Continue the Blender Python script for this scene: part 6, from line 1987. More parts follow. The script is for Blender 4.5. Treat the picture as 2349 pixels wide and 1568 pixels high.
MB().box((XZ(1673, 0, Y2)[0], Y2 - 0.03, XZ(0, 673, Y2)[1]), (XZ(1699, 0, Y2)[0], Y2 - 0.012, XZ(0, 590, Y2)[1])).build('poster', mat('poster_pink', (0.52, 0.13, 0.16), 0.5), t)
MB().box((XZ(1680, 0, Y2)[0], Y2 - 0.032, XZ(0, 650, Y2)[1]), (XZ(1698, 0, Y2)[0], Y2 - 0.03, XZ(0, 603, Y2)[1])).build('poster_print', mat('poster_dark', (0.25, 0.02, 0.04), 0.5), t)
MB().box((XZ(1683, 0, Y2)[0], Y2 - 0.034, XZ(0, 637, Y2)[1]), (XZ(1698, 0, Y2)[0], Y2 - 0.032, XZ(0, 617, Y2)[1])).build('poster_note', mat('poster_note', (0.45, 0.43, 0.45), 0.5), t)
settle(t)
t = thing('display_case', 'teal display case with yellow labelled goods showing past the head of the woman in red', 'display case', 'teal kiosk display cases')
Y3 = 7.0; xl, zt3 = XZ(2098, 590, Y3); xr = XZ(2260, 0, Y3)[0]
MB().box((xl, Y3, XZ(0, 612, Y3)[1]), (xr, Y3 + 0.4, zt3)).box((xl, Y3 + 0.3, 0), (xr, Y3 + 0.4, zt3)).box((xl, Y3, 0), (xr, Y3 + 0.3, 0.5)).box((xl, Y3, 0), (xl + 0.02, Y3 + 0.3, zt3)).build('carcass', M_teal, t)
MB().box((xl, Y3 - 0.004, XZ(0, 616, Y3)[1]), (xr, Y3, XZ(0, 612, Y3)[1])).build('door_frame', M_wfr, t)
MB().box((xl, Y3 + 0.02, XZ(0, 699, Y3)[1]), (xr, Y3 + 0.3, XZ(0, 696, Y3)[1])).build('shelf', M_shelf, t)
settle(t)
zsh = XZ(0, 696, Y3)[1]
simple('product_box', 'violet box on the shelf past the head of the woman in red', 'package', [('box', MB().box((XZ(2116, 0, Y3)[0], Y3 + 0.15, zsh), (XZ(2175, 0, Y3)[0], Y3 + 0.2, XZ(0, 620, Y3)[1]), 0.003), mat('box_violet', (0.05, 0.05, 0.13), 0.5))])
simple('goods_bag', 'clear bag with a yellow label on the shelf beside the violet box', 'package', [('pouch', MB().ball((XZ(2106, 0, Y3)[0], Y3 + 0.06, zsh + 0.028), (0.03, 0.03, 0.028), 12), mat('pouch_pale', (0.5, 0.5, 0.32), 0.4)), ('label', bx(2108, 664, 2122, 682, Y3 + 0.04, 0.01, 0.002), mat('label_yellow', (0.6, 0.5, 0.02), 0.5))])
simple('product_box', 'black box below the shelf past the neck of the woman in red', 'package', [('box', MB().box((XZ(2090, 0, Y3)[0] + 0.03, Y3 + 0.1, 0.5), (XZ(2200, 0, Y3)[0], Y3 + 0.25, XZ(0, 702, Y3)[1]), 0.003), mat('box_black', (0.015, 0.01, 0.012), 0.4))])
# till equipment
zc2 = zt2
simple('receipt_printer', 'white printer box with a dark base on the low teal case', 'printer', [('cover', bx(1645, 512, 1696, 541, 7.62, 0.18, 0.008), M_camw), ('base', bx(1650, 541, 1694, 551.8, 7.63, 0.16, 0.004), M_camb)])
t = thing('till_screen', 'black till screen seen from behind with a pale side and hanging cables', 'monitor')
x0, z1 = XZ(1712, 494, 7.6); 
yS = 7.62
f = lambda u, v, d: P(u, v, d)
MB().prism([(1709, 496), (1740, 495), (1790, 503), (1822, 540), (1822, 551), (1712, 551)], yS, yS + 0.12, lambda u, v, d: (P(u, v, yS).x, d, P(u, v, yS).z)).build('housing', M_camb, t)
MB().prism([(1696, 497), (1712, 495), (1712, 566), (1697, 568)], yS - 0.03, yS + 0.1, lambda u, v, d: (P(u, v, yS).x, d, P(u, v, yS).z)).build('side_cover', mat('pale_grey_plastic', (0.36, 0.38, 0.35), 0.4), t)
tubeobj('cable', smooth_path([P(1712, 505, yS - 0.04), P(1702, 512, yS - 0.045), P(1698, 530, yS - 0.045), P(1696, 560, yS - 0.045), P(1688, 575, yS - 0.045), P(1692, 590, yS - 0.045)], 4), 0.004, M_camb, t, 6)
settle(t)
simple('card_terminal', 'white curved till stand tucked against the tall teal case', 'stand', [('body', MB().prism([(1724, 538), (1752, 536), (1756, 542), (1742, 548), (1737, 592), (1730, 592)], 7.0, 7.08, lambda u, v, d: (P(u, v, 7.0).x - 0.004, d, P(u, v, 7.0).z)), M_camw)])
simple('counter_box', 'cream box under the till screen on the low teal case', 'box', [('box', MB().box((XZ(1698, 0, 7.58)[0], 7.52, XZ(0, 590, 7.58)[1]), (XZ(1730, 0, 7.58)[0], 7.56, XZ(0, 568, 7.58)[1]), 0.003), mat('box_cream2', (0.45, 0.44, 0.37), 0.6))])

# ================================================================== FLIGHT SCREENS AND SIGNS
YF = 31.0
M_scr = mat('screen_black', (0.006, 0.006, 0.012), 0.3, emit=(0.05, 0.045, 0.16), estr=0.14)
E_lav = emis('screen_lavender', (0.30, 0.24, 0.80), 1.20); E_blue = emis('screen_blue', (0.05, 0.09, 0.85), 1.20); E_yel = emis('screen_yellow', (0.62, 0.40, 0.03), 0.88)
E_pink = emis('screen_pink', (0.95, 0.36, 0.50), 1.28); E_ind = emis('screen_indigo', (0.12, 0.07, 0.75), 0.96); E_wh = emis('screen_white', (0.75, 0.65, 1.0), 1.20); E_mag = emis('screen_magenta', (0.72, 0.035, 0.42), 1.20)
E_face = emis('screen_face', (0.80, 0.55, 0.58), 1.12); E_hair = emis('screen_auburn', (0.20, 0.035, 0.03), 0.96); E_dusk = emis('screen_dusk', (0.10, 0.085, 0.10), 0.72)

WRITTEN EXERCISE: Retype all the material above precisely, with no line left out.

FULL RESPONSE:
Continue the Blender Python script for this scene: part 6, from line 1987. More parts follow. The script is for Blender 4.5. Treat the picture as 2349 pixels wide and 1568 pixels high.
MB().box((XZ(1673, 0, Y2)[0], Y2 - 0.03, XZ(0, 673, Y2)[1]), (XZ(1699, 0, Y2)[0], Y2 - 0.012, XZ(0, 590, Y2)[1])).build('poster', mat('poster_pink', (0.52, 0.13, 0.16), 0.5), t)
MB().box((XZ(1680, 0, Y2)[0], Y2 - 0.032, XZ(0, 650, Y2)[1]), (XZ(1698, 0, Y2)[0], Y2 - 0.03, XZ(0, 603, Y2)[1])).build('poster_print', mat('poster_dark', (0.25, 0.02, 0.04), 0.5), t)
MB().box((XZ(1683, 0, Y2)[0], Y2 - 0.034, XZ(0, 637, Y2)[1]), (XZ(1698, 0, Y2)[0], Y2 - 0.032, XZ(0, 617, Y2)[1])).build('poster_note', mat('poster_note', (0.45, 0.43, 0.45), 0.5), t)
settle(t)
t = thing('display_case', 'teal display case with yellow labelled goods showing past the head of the woman in red', 'display case', 'teal kiosk display cases')
Y3 = 7.0; xl, zt3 = XZ(2098, 590, Y3); xr = XZ(2260, 0, Y3)[0]
MB().box((xl, Y3, XZ(0, 612, Y3)[1]), (xr, Y3 + 0.4, zt3)).box((xl, Y3 + 0.3, 0), (xr, Y3 + 0.4, zt3)).box((xl, Y3, 0), (xr, Y3 + 0.3, 0.5)).box((xl, Y3, 0), (xl + 0.02, Y3 + 0.3, zt3)).build('carcass', M_teal, t)
MB().box((xl, Y3 - 0.004, XZ(0, 616, Y3)[1]), (xr, Y3, XZ(0, 612, Y3)[1])).build('door_frame', M_wfr, t)
MB().box((xl, Y3 + 0.02, XZ(0, 699, Y3)[1]), (xr, Y3 + 0.3, XZ(0, 696, Y3)[1])).build('shelf', M_shelf, t)
settle(t)
zsh = XZ(0, 696, Y3)[1]
simple('product_box', 'violet box on the shelf past the head of the woman in red', 'package', [('box', MB().box((XZ(2116, 0, Y3)[0], Y3 + 0.15, zsh), (XZ(2175, 0, Y3)[0], Y3 + 0.2, XZ(0, 620, Y3)[1]), 0.003), mat('box_violet', (0.05, 0.05, 0.13), 0.5))])
simple('goods_bag', 'clear bag with a yellow label on the shelf beside the violet box', 'package', [('pouch', MB().ball((XZ(2106, 0, Y3)[0], Y3 + 0.06, zsh + 0.028), (0.03, 0.03, 0.028), 12), mat('pouch_pale', (0.5, 0.5, 0.32), 0.4)), ('label', bx(2108, 664, 2122, 682, Y3 + 0.04, 0.01, 0.002), mat('label_yellow', (0.6, 0.5, 0.02), 0.5))])
simple('product_box', 'black box below the shelf past the neck of the woman in red', 'package', [('box', MB().box((XZ(2090, 0, Y3)[0] + 0.03, Y3 + 0.1, 0.5), (XZ(2200, 0, Y3)[0], Y3 + 0.25, XZ(0, 702, Y3)[1]), 0.003), mat('box_black', (0.015, 0.01, 0.012), 0.4))])
# till equipment
zc2 = zt2
simple('receipt_printer', 'white printer box with a dark base on the low teal case', 'printer', [('cover', bx(1645, 512, 1696, 541, 7.62, 0.18, 0.008), M_camw), ('base', bx(1650, 541, 1694, 551.8, 7.63, 0.16, 0.004), M_camb)])
t = thing('till_screen', 'black till screen seen from behind with a pale side and hanging cables', 'monitor')
x0, z1 = XZ(1712, 494, 7.6); 
yS = 7.62
f = lambda u, v, d: P(u, v, d)
MB().prism([(1709, 496), (1740, 495), (1790, 503), (1822, 540), (1822, 551), (1712, 551)], yS, yS + 0.12, lambda u, v, d: (P(u, v, yS).x, d, P(u, v, yS).z)).build('housing', M_camb, t)
MB().prism([(1696, 497), (1712, 495), (1712, 566), (1697, 568)], yS - 0.03, yS + 0.1, lambda u, v, d: (P(u, v, yS).x, d, P(u, v, yS).z)).build('side_cover', mat('pale_grey_plastic', (0.36, 0.38, 0.35), 0.4), t)
tubeobj('cable', smooth_path([P(1712, 505, yS - 0.04), P(1702, 512, yS - 0.045), P(1698, 530, yS - 0.045), P(1696, 560, yS - 0.045), P(1688, 575, yS - 0.045), P(1692, 590, yS - 0.045)], 4), 0.004, M_camb, t, 6)
settle(t)
simple('card_terminal', 'white curved till stand tucked against the tall teal case', 'stand', [('body', MB().prism([(1724, 538), (1752, 536), (1756, 542), (1742, 548), (1737, 592), (1730, 592)], 7.0, 7.08, lambda u, v, d: (P(u, v, 7.0).x - 0.004, d, P(u, v, 7.0).z)), M_camw)])
simple('counter_box', 'cream box under the till screen on the low teal case', 'box', [('box', MB().box((XZ(1698, 0, 7.58)[0], 7.52, XZ(0, 590, 7.58)[1]), (XZ(1730, 0, 7.58)[0], 7.56, XZ(0, 568, 7.58)[1]), 0.003), mat('box_cream2', (0.45, 0.44, 0.37), 0.6))])

# ================================================================== FLIGHT SCREENS AND SIGNS
YF = 31.0
M_scr = mat('screen_black', (0.006, 0.006, 0.012), 0.3, emit=(0.05, 0.045, 0.16), estr=0.14)
E_lav = emis('screen_lavender', (0.30, 0.24, 0.80), 1.20); E_blue = emis('screen_blue', (0.05, 0.09, 0.85), 1.20); E_yel = emis('screen_yellow', (0.62, 0.40, 0.03), 0.88)
E_pink = emis('screen_pink', (0.95, 0.36, 0.50), 1.28); E_ind = emis('screen_indigo', (0.12, 0.07, 0.75), 0.96); E_wh = emis('screen_white', (0.75, 0.65, 1.0), 1.20); E_mag = emis('screen_magenta', (0.72, 0.035, 0.42), 1.20)
E_face = emis('screen_face', (0.80, 0.55, 0.58), 1.12); E_hair = emis('screen_auburn', (0.20, 0.035, 0.03), 0.96); E_dusk = emis('screen_dusk', (0.10, 0.085, 0.10), 0.72)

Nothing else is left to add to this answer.